Keefe Report: Back to the Future in the Gun Industry

by
posted on October 21, 2015
back2future.jpg

Oct. 21, 2015—Back to the Future Day—apparently commemorates the date that Marty McFly traveled to in "Back to the Future II." While the firearm industry does not have anything as glitzy as a flying DeLorean, there have been some major introductions that are worthy of reflection since 1985, the year the iconic movie takes place.

1. Glock pistols. 1985 was a world pretty much without Glocks. The Austrian handgun had just been adopted by the military of that nation. But the widespread commercial adoption—and the law-enforcement dominance—had yet to occur. Back then, there were very few polymer frame pistols. The VP70z from H&K had been an abject commercial failure.

 

2. Laser sights. Yes, lasers existed, and perhaps there was speculation about some sort of Buck Rogers laser death ray, but it didn't happen. What did happen is laser sights. Back in the ‘80s Dr. John Matthews from Surefire spent a lot of time trying to figure out how to put a laser on a pistol or shotgun. Problem was they drew a lot of power. It took a while for battery technology to catch up, but since the 1980s lasers have gotten smaller more reliable and eminently more practical. 




3. Red-dot sights
. OK, there were red-dot sights. We tested the first Aimpoint in 1978. But back then, they were limited to some competition shooters. If you shot Bullseye or IPSC you maybe knew what that big ungainly drum-like thing was on top of another guy’s gun.

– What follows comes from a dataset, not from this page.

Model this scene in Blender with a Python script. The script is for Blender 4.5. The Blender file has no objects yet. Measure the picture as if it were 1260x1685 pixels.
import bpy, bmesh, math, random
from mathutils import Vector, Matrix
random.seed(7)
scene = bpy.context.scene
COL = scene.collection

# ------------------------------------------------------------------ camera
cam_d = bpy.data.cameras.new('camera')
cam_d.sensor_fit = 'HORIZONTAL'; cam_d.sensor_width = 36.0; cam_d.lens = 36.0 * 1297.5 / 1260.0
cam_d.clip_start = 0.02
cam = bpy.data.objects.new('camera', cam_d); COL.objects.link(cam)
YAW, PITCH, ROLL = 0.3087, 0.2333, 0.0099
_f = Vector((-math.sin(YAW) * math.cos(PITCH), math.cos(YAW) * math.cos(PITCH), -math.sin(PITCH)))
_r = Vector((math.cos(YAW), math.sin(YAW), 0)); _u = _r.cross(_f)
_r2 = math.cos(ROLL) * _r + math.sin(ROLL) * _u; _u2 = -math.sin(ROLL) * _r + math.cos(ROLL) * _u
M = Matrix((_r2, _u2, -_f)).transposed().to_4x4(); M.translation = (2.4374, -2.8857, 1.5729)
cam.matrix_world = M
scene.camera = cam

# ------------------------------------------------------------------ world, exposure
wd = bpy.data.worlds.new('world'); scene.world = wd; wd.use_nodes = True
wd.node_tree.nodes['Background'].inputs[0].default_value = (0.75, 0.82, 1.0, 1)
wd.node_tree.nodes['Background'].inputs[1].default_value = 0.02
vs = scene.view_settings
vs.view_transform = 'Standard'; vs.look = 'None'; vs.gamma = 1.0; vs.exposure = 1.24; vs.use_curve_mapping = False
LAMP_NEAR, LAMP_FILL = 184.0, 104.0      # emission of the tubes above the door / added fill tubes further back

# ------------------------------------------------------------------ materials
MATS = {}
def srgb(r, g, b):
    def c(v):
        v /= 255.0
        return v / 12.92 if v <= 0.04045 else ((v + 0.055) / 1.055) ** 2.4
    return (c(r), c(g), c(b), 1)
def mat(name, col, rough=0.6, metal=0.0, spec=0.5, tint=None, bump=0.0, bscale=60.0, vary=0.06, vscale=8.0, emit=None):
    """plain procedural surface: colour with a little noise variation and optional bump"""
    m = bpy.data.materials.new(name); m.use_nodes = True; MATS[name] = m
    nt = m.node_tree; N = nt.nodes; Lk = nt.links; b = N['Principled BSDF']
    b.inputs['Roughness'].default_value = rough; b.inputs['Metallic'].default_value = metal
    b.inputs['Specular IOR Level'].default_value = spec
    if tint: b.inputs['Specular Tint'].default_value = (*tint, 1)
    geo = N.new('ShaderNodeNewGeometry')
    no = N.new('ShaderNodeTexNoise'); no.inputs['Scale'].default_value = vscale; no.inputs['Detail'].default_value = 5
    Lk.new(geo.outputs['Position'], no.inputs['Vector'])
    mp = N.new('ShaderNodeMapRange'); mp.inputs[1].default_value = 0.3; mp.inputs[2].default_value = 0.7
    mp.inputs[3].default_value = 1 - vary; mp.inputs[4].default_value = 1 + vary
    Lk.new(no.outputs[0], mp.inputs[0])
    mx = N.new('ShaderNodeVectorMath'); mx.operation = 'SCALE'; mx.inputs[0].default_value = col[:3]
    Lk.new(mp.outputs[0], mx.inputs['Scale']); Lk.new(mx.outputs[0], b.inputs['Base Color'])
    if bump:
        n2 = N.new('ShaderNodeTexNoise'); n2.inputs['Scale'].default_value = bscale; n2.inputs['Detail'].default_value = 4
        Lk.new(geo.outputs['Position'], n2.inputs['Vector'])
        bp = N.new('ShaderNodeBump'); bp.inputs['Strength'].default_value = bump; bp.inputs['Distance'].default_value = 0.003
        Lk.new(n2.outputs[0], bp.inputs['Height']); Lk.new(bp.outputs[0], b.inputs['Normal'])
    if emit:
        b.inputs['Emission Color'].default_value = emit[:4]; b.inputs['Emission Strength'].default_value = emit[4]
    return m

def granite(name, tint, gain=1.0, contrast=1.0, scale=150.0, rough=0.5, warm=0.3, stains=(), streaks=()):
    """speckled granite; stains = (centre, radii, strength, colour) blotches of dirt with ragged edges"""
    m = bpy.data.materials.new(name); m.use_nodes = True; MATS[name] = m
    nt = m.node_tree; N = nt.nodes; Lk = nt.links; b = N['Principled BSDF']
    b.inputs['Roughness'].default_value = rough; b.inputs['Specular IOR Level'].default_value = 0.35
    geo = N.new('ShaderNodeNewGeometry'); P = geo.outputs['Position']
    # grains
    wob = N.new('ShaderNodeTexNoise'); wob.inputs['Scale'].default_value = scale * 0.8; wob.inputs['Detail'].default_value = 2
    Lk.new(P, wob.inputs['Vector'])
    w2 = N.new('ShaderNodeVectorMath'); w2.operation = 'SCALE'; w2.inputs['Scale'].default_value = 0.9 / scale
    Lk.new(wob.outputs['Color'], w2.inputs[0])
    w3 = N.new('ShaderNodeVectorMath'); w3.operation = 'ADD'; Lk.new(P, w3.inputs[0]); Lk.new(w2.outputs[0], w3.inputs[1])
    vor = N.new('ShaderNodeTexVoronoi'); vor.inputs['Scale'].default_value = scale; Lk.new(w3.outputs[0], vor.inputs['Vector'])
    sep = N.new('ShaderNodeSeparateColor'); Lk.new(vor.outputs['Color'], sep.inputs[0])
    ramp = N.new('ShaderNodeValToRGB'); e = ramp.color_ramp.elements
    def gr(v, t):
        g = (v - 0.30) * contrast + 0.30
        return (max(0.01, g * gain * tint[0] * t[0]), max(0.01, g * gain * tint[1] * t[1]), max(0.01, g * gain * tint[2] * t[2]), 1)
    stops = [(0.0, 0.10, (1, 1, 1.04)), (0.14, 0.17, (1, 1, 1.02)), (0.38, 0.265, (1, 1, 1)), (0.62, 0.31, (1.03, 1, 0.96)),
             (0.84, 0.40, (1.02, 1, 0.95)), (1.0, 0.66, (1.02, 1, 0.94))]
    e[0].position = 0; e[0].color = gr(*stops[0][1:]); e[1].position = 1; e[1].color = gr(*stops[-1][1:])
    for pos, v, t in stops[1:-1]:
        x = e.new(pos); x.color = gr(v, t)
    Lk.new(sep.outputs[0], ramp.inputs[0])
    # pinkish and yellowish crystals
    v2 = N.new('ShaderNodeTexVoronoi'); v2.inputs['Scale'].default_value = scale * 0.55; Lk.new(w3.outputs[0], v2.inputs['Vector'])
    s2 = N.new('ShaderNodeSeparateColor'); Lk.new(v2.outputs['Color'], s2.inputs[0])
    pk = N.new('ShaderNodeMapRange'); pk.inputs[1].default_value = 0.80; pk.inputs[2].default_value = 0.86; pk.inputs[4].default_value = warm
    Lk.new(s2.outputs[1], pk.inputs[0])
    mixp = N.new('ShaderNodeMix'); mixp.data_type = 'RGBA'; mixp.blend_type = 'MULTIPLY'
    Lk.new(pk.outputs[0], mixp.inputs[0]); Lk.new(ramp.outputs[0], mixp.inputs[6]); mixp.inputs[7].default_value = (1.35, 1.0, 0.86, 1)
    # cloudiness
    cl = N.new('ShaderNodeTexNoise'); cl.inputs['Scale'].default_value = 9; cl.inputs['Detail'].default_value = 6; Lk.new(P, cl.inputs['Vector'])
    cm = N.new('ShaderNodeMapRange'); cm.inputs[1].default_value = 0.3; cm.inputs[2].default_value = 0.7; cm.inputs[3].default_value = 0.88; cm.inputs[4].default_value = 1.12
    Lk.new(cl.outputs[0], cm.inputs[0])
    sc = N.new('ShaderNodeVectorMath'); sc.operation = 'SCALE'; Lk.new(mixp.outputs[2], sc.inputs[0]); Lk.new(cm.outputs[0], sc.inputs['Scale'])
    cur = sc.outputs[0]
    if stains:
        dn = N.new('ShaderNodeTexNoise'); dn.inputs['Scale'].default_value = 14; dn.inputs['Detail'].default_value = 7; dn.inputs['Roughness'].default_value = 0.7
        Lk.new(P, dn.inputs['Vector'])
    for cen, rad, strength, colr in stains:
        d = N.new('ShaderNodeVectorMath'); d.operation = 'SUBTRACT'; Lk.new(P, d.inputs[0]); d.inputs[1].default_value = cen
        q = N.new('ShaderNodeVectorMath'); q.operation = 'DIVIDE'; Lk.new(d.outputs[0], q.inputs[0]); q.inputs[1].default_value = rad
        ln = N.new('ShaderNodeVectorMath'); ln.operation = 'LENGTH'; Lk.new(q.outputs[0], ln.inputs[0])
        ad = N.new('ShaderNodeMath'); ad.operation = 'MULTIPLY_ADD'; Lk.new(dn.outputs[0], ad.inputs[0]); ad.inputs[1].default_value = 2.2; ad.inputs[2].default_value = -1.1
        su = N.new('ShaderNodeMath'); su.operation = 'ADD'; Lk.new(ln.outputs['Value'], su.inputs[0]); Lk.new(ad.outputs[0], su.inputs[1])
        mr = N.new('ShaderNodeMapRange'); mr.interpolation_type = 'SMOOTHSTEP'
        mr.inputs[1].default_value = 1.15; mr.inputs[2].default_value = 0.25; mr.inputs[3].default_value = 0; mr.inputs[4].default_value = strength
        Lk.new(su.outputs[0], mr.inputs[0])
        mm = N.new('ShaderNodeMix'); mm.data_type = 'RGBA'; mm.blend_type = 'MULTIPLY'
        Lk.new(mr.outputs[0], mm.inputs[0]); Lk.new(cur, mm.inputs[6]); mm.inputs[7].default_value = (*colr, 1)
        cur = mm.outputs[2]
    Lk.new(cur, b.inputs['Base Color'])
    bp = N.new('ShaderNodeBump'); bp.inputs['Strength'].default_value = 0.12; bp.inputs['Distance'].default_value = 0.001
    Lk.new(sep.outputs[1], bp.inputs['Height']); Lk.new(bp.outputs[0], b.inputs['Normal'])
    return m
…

But mostly not. Of course, technology has shrunk the red dot to the point that some of them weigh mere ounces and pretty much do the same job as a thing that looked like a coffee can in the 1980s.

4. Flattop ARs. Back in 1985, if you wanted to put a scope on your AR-15 you had to mount it on top of the carry handle. The flattop AR had not come into use, one of the most practical improvements to any firearm.

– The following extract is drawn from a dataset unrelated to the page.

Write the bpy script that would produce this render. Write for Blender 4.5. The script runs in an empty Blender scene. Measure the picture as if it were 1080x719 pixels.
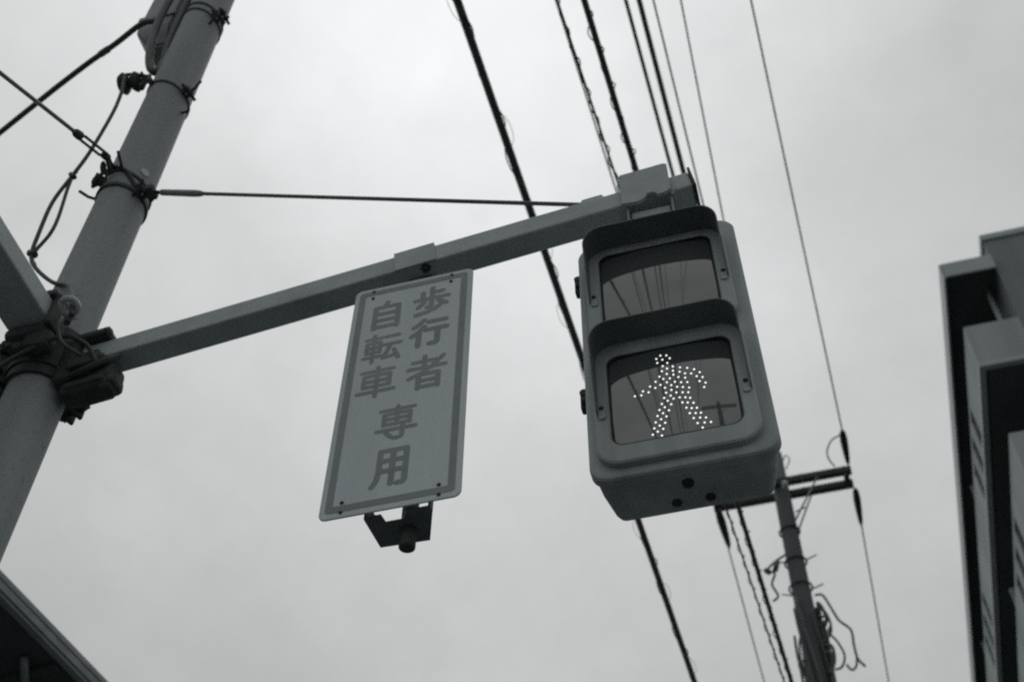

5. Gun-mounted lights. Illuminating your target in 1985 was pretty much the job of a D-cell Maglight. Even if you could find a way to mount it to a gun you probably would not want to. But here's an area where changes in battery technology and in bulbs, in particular with Surefire’s incandescent bulbs, and then the widespread use of LEDs. Now you can have on your firearm as many lumens as they had in the searchlights of a Hogans Heroes’ guard tower.